▶ _STORED DATA_
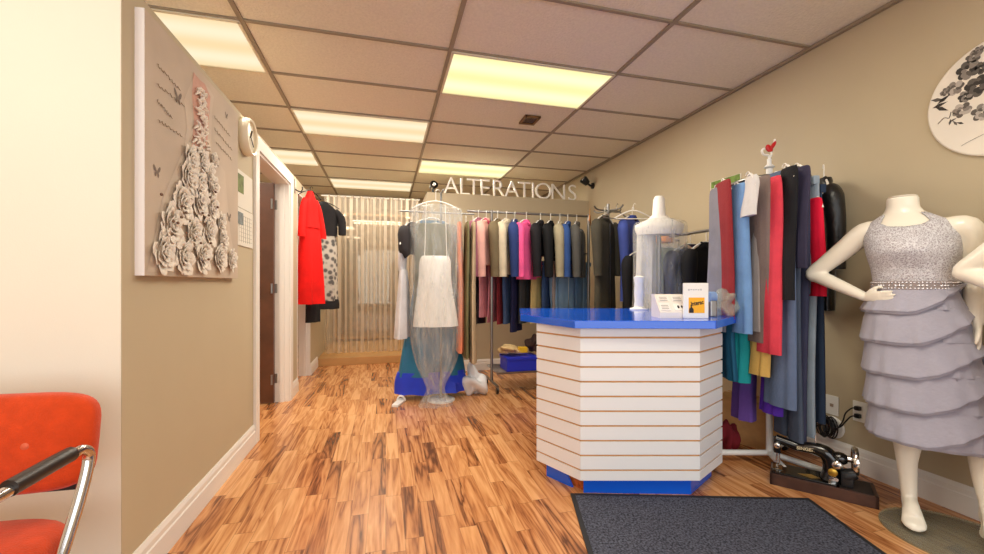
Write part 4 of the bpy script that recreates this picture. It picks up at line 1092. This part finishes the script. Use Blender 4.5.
# white dress form behind the counter
dx_, dy_ = RW((659-CX)/F*3.25, 3.25).x, RW((659-CX)/F*3.25, 3.25).y
t = thing('dress_form', (dx_, dy_, 0), 'white dress form under clear plastic, on a stand behind the counter', 'dress form', R(-30))
b = MB()
prof = [(1.48, .165, .09), (1.53, .182, .095), (1.56, .18, .085), (1.585, .13, .07), (1.605, .085, .06), (1.64, .05, .05), (1.76, .043, .043), (1.785, .03, .03)]
rr = [[Vector((w*math.cos(a*PI/18), d*math.sin(a*PI/18), z)) for a in range(36)] for z, w, d in prof]
b.rings(rr); b.build('shoulder_form', mat('white_form_cloth', (236, 230, 222), .6), t, True)
b = MB(); b.tube([(0, 0, .03), (0, 0, 1.5)], .017, 12); b.build('stand_pole', STEEL, t, True)
for k in range(3):
    a = k*2*PI/3; b = MB(); b.tube([(0, 0, .12), (.2*math.cos(a), .2*math.sin(a), .012)], .012, 8); b.build('leg', STEEL, t, True)
loft_profile([(1.612, .07, .06), (1.59, .15, .085), (1.55, .2, .105), (1.3, .2, .12), (1.0, .2, .12), (.72, .215, .13)], .1, 8, 3, 5).build('clear_cover', plasticm, t, True)
o_f = loft_profile([(1.55, .04, .03), (1.5, .07, .05), (1.2, .075, .055), (.85, .08, .06)], .2, 6, 8, 5).build('pale_shirt', cloth((214, 212, 208)), t, True); o_f.location.x = -.1

# ------------------------------------------------------------------ round rack with many narrow garments
rc = RW(1.70, 2.52); RRAD = .2; RRZ = 1.715
t = thing('round_rack', (rc.x, rc.y, 0), 'white round clothes rack on a crossed base beside the sewing machine', 'clothes rack')
wm = mat('white_rack_metal', (232, 232, 230), .35)
b = MB(); b.tube([(0, 0, .05), (0, 0, 1.80)], .018, 14); b.build('pole', wm, t, True)
b = MB(); pts = [(RRAD*math.cos(a*PI/24), RRAD*math.sin(a*PI/24), RRZ) for a in range(49)]; b.tube(pts, .011, 10, False)
for k in range(2): b.tube([(RRAD*math.cos(k*PI/2+.4), RRAD*math.sin(k*PI/2+.4), RRZ), (-RRAD*math.cos(k*PI/2+.4), -RRAD*math.sin(k*PI/2+.4), RRZ)], .009, 8)
b.build('ring_rail', STEEL, t, True); b = MB()
pts = [(RRAD*math.cos(a*PI/24), RRAD*math.sin(a*PI/24), 1.0) for a in range(49)]; b.tube(pts, .009, 10, False)
b.tube([(RRAD, 0, 1.0), (-RRAD, 0, 1.0)], .009, 8)
b.build('lower_ring', STEEL, t, True)
for q, ln in (((-1.0, .05), .33), ((.52, -.85), .38), ((.75, .62), .3), ((-.25, -.97), .22)):
    dv = RW(q[0], q[1])-RW(0, 0); dv.normalize()
    b = MB(); b.tube([(dv.x*.01, dv.y*.01, .06), (dv.x*ln, dv.y*ln, .055)], .017, 10); b.build('base_leg', wm, t, True)
    b = MB(); b.lathe([(.016, -.01), (.026, -.008), (.026, .008), (.016, .01)], (dv.x*(ln-.01), dv.y*(ln-.01), .0265), 16, M=MY); b.build('caster', BLACK, t, True)
b = MB(); b.lathe([(.02, 0), (.03, .01), (.012, .03), (.012, .06), (.0, .065)], (0, 0, 1.80)); b.build('finial', wm, t, True)
hp = PD(767, 172, 2.5)
t = thing('red_clip_hanger', (rc.x, rc.y, 1.862), 'red heart-shaped clip on a white hook topping the round rack', 'clip', -TH)
red = mat('glossy_red', (190, 14, 22), .35)
b = MB(); stube(b, [(0, 0, -.0), (-.004, 0, .02), (-.035, 0, .025), (-.045, 0, .05), (-.03, 0, .062)], .007, 8, 4); stube(b, [(0, 0, 0), (.014, 0, .03), (.01, 0, .06), (.03, 0, .1), (.034, 0, .12)], .006, 8, 4); b.build('hook', HANGW, t, True)
b = MB(); b.ball((-.012, -.012, .06), .022, (.8, .4, 1.1), Matrix.Rotation(R(-25), 4, 'Y')); b.ball((.016, -.012, .078), .022, (.5, .4, 1.35), Matrix.Rotation(R(32), 4, 'Y')); b.ball((0, -.012, .052), .014, (1, .5, 1)); b.build('heart', red, t, True)

def rr_g(px, d, ztop, zbot, w_px, kind, W, c, nm, lab, cat, ang=90, **k):
    D = w_px*d/F; o = RW((px-CX)/F*d, d); L = ztop-zbot
    return garment(kind, (o.x, o.y, ztop), -TH+R(ang), L, W, D, c, nm, lab, cat, 'clothes on the round rack', hook=.03, **k)
def zz(py, d): return CAMH+(HY-py)*d/F
ZH = RRZ-.02
RRG = [
 # px, d, bottom py, width px, kind, W, colour, name, label, cat, second
 (717, 2.50, 330, 10, 'drape', .22, (128, 126, 134), 'scarf', 'grey scarf at the calendar side of the round rack', 'scarf', None),
 (724, 2.42, 318, 8, 'drape', .2, (140, 44, 48), 'dress', 'dark red dress low at the calendar side of the round rack', 'dress', None),
 (731, 2.52, 345, 8, 'drape', .2, (52, 46, 52), 'dress', 'narrow black dress between the dark red and light blue clothes on the round rack', 'dress', None),
 (738, 2.36, 332, 10, 'drape', .2, (112, 152, 200), 'dress', 'light blue dress on the round rack', 'dress', (24, 132, 140)),
 (745, 2.50, 350, 9, 'drape', .2, (96, 68, 60), 'dress', 'brown patterned dress on the round rack beside the light blue one', 'dress', (98, 70, 152)),
 (752, 2.36, 330, 8, 'drape', .2, (160, 152, 148), 'tunic', 'pale grey tunic on the round rack', 'tunic', (60, 140, 136)),
 (759, 2.30, 342, 9, 'drape', .2, (128, 112, 106), 'dress', 'taupe dress on the round rack beside the coral one', 'dress', (206, 164, 86)),
 (768, 2.26, 352, 11, 'drape', .22, (216, 66, 82), 'dress', 'coral red dress at the front of the round rack', 'dress', (82, 44, 156)),
 (778.5, 2.26, 405, 10, 'drape', .2, (96, 112, 142), 'trousers', 'slate blue trousers at the front of the round rack', 'trousers', None),
 (787, 2.32, 436, 8, 'trousers', .24, (72, 82, 100), 'jeans', 'long dark slate jeans on the round rack', 'jeans', None),
 (795, 2.34, 436, 9, 'trousers', .22, (58, 60, 84), 'trousers', 'dark purplish blue trousers on the round rack', 'trousers', None),
 (803, 2.38, 432, 8, 'trousers', .22, (150, 164, 178), 'trousers', 'pale blue-grey trousers on the round rack', 'trousers', None),
 (810.5, 2.40, 418, 7, 'trousers', .22, (44, 58, 82), 'jeans', 'dark navy jeans on the round rack beside the bright red dress', 'jeans', None),
]
for px, d, pyb, wpx, kd, W, c, nm, lab, cat, sec in RRG:
    zt = ZH+random.uniform(-.03, .03)
    rr_g(px, d, zt, zz(pyb, d), wpx, kd, W, c, nm, lab, cat, 90+random.uniform(-8, 8), amp=.18)
rr_g(787, 2.15, ZH+.02, zz(300, 2.15), 8, 'drape', .12, (24, 24, 28), 'tunic', 'black tunic at the front of the round rack beside the slate trousers', 'tunic', 90, amp=.2)
rr_g(799, 2.18, ZH+.03, zz(268, 2.18), 9, 'drape', .12, (58, 54, 76), 'blouse', 'dark plum-grey blouse on the round rack beside the bright red dress', 'blouse', 92, amp=.2)
rr_g(750, 2.24, ZH, zz(216, 2.24), 7, 'drape', .12, (206, 204, 202), 'camisole', 'short white camisole on the round rack between the light blue and taupe dresses', 'camisole', 90, amp=.2)
RRL = [
 (728, 2.44, 378, 8, (30, 88, 120), 'skirt', 'dark teal skirt hung low on the round rack next to the counter', 'skirt'),
 (737, 2.44, 380, 15, (24, 140, 146), 'skirt', 'bright teal skirt hung low on the round rack', 'skirt'),
 (745, 2.56, 418, 15, (104, 74, 156), 'skirt', 'long purple skirt hung low behind the teal skirt on the round rack', 'skirt'),
 (752, 2.42, 372, 8, (52, 156, 136), 'skirt', 'small sea-green skirt hung low between the teal and yellow skirts', 'skirt'),
 (759, 2.32, 374, 10, (206, 168, 92), 'skirt', 'golden yellow skirt hung low on the round rack', 'skirt'),
 (770.5, 2.34, 412, 11, (80, 40, 158), 'skirt', 'violet skirt hung low on the round rack under the coral dress', 'skirt'),
]
for px, d, pyb, wpx, c, nm, lab, cat in RRL:
    rr_g(px, d, .985, zz(pyb, d), wpx, 'drape', .16, c, nm, lab, cat, 90+random.uniform(-8, 8), amp=.25)
rr_g(816, 2.28, zz(196, 2.28), zz(296, 2.28), 9, 'drape', .1, (232, 26, 62), 'dress', 'bright red narrow dress hung on the round rack before the black leather jacket', 'dress', 92, amp=.1)
lea = mat('black_leather', (20, 20, 22), .32, var=.2, bump=.3, bscale=40)
o = RW((824-CX)/F*2.5, 2.5)
garment('jacket', (o.x, o.y, zz(178, 2.5)), -TH+R(62), .80, .24, .09, (20, 20, 22), 'leather_jacket', 'black leather jacket on the round rack nearest the mannequin', 'jacket', 'clothes on the round rack', mats=lea, hang=HANGW, sleeves=.5)
# things on the floor behind the round rack
cb = mat('cardboard', (196, 150, 96), .8, var=.08)
o = RW((752-CX)/F*2.84, 2.84)
t = thing('cardboard_box', (o.x, o.y, 0), 'brown cardboard box on the floor behind the round rack', 'box', R(-70))
b = MB(); b.box((0, 0, .15), (.34, .20, .30)); b.build('box_body', cb, t)
for s in (-1, 1): MB().box((0, s*.06, .308), (.34, .08, .006), M=Matrix.Rotation(R(s*-12), 4, 'X')).build('box_flap', cb, t)
o = RW((727-CX)/F*2.72, 2.72)
crumple('red_bag', (o.x, o.y, 0), .055, .06, .1, cloth((128, 34, 44)), 'dark red bag on the floor between the counter and the round rack', 'bag', 31)

# ------------------------------------------------------------------ clothes on the left wall
t = thing('red_dress', (XL+.10, 4.70, 2.08), 'bright red long dress hung on the left wall past the door', 'dress', R(52))
hanger_part(t, .15, BLACK, .06)
redc = cloth((226, 22, 18))
loft_profile([(-.01, .025, .025), (-.08, .055, .045), (-.14, .085, .055), (-.28, .095, .06), (-.40, .11, .07)], .08, 5, 2, 5).build('bodice', redc, t, True)
loft_profile([(-.39, .12, .065), (-.6, .13, .085), (-.85, .145, .095), (-1.0, .155, .10), (-1.2, .16, .11)], .22, 6, 3, 6).build('skirt', redc, t, True)
for s in (-1, 1):
    b = MB(); stube(b, [(s*.06, 0, -.1), (s*.10, -.01, -.2), (s*.135, -.03, -.42), (s*.14, -.03, -.5)], [.03, .036, .035, .04], 12, 4); b.build('sleeve', redc, t, True)
t = thing('wall_hook', (XL, 4.44, 2.06), 'dark metal hook strip on the left wall beside the red dress', 'hook')
b = MB(); b.box((.004, 0, 0), (.008, .03, .14)); b.build('back_plate', STEEL, t); b = MB(); stube(b, [(.006, 0, -.03), (.05, 0, -.05), (.07, 0, -.03), (.07, 0, .0)], .006, 8, 4); b.build('hook', BLACK, t, True)
t = thing('printed_dress', (XL+.14, 5.42, 2.10), 'black and white patterned dress with black sleeves hung behind the red dress', 'dress', R(20))
hanger_part(t, .18, BLACK, .06)
blk = cloth((40, 38, 40))
pat = mat('black_white_print', (190, 184, 176), .8, var=.1)
nt = pat.node_tree; n_ = nt.nodes.new('ShaderNodeTexVoronoi'); n_.inputs['Scale'].default_value = 16; tcn = nt.nodes.new('ShaderNodeTexCoord'); nt.links.new(tcn.outputs['Object'], n_.inputs['Vector'])
rp = nt.nodes.new('ShaderNodeValToRGB'); rp.color_ramp.elements[0].position = .3; rp.color_ramp.elements[0].color = lin((92, 88, 86)); rp.color_ramp.elements[1].position = .55; rp.color_ramp.elements[1].color = lin((198, 190, 178))
nt.links.new(n_.outputs['Distance'], rp.inputs[0]); nt.links.new(rp.outputs[0], nt.nodes['Principled BSDF'].inputs['Base Color'])
loft_profile([(-.01, .04, .03), (-.07, .12, .05), (-.15, .16, .06), (-.42, .15, .06)], .08, 5, 2, 5).build('bodice', blk, t, True)
loft_profile([(-.41, .14, .06), (-.7, .15, .08), (-1.1, .16, .1), (-1.22, .17, .1)], .2, 6, 3, 6).build('skirt', pat, t, True)
loft_profile([(-1.2, .165, .1), (-1.26, .175, .105), (-1.32, .175, .105)], .2, 6, 3, 4).build('hem_band', blk, t, True)
for s in (-1, 1):
    b = MB(); stube(b, [(s*.13, 0, -.1), (s*.2, -.02, -.2), (s*.21, -.03, -.4)], [.035, .05, .045], 12, 4); b.build('sleeve', blk, t, True)
garment('drape', (XL+.08, 4.98, 2.0), R(60), 1.34, .2, .08, (38, 36, 38), 'skirt', 'long black skirt behind the red dress, showing below its hem', 'skirt', hang=BLACK)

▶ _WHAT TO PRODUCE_
Repeat, exactly and in full, each line from the start of the data to the line that contains "o_f.location.x = -.1". Pictures do not go in.

▶ _ANSWER BELOW_
Write part 4 of the bpy script that recreates this picture. It picks up at line 1092. This part finishes the script. Use Blender 4.5.
# white dress form behind the counter
dx_, dy_ = RW((659-CX)/F*3.25, 3.25).x, RW((659-CX)/F*3.25, 3.25).y
t = thing('dress_form', (dx_, dy_, 0), 'white dress form under clear plastic, on a stand behind the counter', 'dress form', R(-30))
b = MB()
prof = [(1.48, .165, .09), (1.53, .182, .095), (1.56, .18, .085), (1.585, .13, .07), (1.605, .085, .06), (1.64, .05, .05), (1.76, .043, .043), (1.785, .03, .03)]
rr = [[Vector((w*math.cos(a*PI/18), d*math.sin(a*PI/18), z)) for a in range(36)] for z, w, d in prof]
b.rings(rr); b.build('shoulder_form', mat('white_form_cloth', (236, 230, 222), .6), t, True)
b = MB(); b.tube([(0, 0, .03), (0, 0, 1.5)], .017, 12); b.build('stand_pole', STEEL, t, True)
for k in range(3):
    a = k*2*PI/3; b = MB(); b.tube([(0, 0, .12), (.2*math.cos(a), .2*math.sin(a), .012)], .012, 8); b.build('leg', STEEL, t, True)
loft_profile([(1.612, .07, .06), (1.59, .15, .085), (1.55, .2, .105), (1.3, .2, .12), (1.0, .2, .12), (.72, .215, .13)], .1, 8, 3, 5).build('clear_cover', plasticm, t, True)
o_f = loft_profile([(1.55, .04, .03), (1.5, .07, .05), (1.2, .075, .055), (.85, .08, .06)], .2, 6, 8, 5).build('pale_shirt', cloth((214, 212, 208)), t, True); o_f.location.x = -.1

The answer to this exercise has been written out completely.